• [What is being asked] Show every line below where "size" can be found.
____________________
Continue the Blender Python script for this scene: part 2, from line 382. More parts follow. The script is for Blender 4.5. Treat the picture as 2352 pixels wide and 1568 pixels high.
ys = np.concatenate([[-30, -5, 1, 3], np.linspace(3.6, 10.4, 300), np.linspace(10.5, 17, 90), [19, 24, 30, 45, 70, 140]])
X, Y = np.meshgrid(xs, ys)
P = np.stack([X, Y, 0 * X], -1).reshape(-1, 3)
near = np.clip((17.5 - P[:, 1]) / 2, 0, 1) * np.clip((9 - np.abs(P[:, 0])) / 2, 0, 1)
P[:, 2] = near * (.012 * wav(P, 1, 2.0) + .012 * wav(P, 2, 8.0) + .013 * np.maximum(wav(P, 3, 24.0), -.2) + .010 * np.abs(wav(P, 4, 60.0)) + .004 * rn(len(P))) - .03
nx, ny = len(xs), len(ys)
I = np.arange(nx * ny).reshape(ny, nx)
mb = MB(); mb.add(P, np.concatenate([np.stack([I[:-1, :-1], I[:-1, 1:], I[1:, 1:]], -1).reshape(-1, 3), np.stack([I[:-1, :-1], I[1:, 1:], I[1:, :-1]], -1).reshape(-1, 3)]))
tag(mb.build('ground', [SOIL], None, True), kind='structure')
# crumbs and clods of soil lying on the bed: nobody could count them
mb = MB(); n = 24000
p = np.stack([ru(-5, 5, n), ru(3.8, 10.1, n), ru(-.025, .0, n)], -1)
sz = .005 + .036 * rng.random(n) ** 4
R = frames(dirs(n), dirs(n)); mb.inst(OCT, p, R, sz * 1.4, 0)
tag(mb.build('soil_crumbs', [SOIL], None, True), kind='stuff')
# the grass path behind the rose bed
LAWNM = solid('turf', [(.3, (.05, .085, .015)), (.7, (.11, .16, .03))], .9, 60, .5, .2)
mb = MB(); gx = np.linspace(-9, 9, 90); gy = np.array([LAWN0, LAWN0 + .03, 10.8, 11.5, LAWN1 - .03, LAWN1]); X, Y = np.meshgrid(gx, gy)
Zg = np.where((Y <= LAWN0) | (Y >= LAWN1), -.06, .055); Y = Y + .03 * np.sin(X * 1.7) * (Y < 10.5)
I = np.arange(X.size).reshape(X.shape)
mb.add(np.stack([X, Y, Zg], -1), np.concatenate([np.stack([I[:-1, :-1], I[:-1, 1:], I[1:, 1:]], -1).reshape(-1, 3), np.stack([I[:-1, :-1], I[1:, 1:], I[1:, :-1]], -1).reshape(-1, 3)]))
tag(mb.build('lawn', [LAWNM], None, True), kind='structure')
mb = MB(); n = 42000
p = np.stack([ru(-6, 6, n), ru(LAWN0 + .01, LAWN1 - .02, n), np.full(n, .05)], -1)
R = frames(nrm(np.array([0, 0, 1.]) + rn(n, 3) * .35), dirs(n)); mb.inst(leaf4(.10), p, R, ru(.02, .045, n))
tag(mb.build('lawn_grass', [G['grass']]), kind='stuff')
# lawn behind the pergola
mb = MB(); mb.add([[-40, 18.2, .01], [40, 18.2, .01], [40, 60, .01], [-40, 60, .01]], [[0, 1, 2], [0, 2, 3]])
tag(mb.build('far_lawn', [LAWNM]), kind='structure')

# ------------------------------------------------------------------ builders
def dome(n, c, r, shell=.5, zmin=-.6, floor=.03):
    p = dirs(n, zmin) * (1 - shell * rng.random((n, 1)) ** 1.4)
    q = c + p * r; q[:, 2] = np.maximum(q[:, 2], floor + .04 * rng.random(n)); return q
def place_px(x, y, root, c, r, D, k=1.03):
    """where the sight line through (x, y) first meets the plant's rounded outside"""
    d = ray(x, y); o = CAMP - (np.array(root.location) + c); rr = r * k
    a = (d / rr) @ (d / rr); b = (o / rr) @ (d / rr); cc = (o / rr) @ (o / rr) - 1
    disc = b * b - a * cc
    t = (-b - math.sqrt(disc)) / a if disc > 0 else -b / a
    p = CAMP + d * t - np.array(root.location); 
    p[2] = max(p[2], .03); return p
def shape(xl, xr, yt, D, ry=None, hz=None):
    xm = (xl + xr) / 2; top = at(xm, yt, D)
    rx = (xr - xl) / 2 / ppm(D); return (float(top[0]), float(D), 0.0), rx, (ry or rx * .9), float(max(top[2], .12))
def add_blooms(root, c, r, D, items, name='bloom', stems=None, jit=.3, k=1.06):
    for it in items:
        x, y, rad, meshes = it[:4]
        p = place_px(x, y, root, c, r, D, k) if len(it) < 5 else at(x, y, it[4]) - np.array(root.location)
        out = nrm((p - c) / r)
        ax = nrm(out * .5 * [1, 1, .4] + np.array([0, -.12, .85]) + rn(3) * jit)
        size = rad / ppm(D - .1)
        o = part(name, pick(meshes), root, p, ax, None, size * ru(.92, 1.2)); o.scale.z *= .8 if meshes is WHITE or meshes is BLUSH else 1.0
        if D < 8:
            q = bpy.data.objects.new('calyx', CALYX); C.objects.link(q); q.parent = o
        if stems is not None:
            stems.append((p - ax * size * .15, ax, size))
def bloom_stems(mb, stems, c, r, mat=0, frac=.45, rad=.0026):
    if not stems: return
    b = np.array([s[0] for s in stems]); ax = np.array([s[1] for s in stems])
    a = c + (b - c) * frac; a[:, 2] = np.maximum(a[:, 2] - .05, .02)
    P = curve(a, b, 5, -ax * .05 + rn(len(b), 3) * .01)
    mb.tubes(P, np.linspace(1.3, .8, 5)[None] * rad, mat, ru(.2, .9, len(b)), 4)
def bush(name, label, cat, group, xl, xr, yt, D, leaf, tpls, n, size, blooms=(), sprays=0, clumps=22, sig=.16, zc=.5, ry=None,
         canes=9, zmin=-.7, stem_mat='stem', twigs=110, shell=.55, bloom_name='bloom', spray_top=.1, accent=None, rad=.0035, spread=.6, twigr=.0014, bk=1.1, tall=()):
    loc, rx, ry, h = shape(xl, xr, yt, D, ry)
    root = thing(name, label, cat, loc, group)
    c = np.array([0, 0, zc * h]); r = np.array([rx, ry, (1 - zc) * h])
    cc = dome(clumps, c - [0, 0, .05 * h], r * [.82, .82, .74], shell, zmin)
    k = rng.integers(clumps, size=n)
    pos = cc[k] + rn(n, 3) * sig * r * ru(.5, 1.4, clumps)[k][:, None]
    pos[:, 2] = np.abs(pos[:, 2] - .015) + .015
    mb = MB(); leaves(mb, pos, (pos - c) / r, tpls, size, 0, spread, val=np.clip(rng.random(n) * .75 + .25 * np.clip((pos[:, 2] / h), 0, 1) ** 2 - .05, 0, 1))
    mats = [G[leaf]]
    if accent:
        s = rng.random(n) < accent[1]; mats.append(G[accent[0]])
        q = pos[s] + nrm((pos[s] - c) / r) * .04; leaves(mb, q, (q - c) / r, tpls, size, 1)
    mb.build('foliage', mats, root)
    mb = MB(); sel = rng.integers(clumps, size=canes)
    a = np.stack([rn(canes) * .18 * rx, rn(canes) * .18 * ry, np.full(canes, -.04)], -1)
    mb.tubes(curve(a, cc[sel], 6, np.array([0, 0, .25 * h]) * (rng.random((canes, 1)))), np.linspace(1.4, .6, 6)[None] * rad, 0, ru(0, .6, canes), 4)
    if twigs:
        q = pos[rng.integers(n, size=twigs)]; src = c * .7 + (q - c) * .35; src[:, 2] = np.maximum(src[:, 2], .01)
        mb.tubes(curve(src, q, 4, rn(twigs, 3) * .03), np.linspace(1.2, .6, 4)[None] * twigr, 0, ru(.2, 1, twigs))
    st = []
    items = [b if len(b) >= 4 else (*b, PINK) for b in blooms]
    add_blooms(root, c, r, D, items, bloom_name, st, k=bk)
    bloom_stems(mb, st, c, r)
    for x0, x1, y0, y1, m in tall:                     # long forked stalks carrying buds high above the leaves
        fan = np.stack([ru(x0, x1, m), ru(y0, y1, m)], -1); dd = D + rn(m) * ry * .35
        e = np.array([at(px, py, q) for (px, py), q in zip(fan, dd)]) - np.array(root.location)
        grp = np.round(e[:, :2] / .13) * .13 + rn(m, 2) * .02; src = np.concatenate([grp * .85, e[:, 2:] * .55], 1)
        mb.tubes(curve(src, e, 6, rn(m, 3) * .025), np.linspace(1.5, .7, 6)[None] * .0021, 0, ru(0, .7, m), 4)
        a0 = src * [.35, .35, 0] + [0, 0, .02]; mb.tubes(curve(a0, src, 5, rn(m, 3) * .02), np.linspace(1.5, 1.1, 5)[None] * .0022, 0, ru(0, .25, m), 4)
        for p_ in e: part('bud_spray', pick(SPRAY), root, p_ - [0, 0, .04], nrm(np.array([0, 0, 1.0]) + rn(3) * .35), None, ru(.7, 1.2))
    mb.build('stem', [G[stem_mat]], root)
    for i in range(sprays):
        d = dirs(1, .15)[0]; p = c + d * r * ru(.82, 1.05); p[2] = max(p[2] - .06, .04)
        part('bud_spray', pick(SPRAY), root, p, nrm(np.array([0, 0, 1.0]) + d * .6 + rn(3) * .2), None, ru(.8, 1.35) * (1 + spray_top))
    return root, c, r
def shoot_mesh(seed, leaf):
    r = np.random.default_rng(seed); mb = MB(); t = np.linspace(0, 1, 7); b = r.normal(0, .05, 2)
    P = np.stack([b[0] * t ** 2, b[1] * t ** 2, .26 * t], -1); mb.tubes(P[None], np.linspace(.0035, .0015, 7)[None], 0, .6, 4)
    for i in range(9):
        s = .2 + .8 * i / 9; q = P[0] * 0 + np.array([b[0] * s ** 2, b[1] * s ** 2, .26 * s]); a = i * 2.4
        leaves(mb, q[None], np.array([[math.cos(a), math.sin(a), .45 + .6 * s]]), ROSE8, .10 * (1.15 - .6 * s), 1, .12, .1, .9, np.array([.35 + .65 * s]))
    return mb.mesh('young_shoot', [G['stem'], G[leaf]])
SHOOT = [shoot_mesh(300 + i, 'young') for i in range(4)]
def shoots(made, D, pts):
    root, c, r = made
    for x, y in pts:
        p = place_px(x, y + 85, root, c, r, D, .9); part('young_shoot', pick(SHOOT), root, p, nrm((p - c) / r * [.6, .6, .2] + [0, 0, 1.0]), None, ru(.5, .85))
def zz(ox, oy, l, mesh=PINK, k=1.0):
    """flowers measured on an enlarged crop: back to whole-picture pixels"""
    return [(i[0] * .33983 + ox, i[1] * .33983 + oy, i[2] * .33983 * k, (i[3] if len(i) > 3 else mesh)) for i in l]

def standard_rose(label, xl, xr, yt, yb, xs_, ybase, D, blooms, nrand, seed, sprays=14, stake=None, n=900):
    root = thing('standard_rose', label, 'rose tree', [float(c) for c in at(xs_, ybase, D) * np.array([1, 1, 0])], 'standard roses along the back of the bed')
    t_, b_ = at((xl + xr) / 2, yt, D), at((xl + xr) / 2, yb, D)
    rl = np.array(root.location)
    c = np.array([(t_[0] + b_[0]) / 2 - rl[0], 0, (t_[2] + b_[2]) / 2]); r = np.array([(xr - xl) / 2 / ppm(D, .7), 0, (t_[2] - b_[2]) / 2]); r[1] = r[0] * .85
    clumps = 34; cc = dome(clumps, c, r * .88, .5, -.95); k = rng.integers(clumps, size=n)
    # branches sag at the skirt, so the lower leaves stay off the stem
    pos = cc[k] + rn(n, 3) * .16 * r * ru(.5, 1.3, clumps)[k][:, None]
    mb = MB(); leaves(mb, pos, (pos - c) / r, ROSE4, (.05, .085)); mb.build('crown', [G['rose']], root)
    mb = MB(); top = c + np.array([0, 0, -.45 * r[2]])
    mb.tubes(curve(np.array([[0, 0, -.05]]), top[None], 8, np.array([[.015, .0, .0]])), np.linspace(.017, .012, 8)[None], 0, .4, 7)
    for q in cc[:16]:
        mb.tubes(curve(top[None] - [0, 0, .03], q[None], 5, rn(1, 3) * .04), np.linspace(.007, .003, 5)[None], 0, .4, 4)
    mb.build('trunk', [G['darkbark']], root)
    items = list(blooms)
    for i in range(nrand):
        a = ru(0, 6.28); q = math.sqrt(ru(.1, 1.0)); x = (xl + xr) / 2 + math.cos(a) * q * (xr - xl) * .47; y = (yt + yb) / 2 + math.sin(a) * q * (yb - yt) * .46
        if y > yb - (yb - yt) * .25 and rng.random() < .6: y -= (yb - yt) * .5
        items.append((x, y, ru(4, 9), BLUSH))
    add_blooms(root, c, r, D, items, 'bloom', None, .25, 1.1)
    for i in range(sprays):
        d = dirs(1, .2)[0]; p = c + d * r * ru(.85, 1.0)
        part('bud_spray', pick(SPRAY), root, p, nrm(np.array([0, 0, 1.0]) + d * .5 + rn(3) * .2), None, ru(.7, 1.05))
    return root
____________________
• [The output]
I = np.arange(X.size).reshape(X.shape)
        size = rad / ppm(D - .1)
        o = part(name, pick(meshes), root, p, ax, None, size * ru(.92, 1.2)); o.scale.z *= .8 if meshes is WHITE or meshes is BLUSH else 1.0
            stems.append((p - ax * size * .15, ax, size))
def bush(name, label, cat, group, xl, xr, yt, D, leaf, tpls, n, size, blooms=(), sprays=0, clumps=22, sig=.16, zc=.5, ry=None,
    k = rng.integers(clumps, size=n)
    mb = MB(); leaves(mb, pos, (pos - c) / r, tpls, size, 0, spread, val=np.clip(rng.random(n) * .75 + .25 * np.clip((pos[:, 2] / h), 0, 1) ** 2 - .05, 0, 1))
        q = pos[s] + nrm((pos[s] - c) / r) * .04; leaves(mb, q, (q - c) / r, tpls, size, 1)
    mb = MB(); sel = rng.integers(clumps, size=canes)
        q = pos[rng.integers(n, size=twigs)]; src = c * .7 + (q - c) * .35; src[:, 2] = np.maximum(src[:, 2], .01)
    clumps = 34; cc = dome(clumps, c, r * .88, .5, -.95); k = rng.integers(clumps, size=n)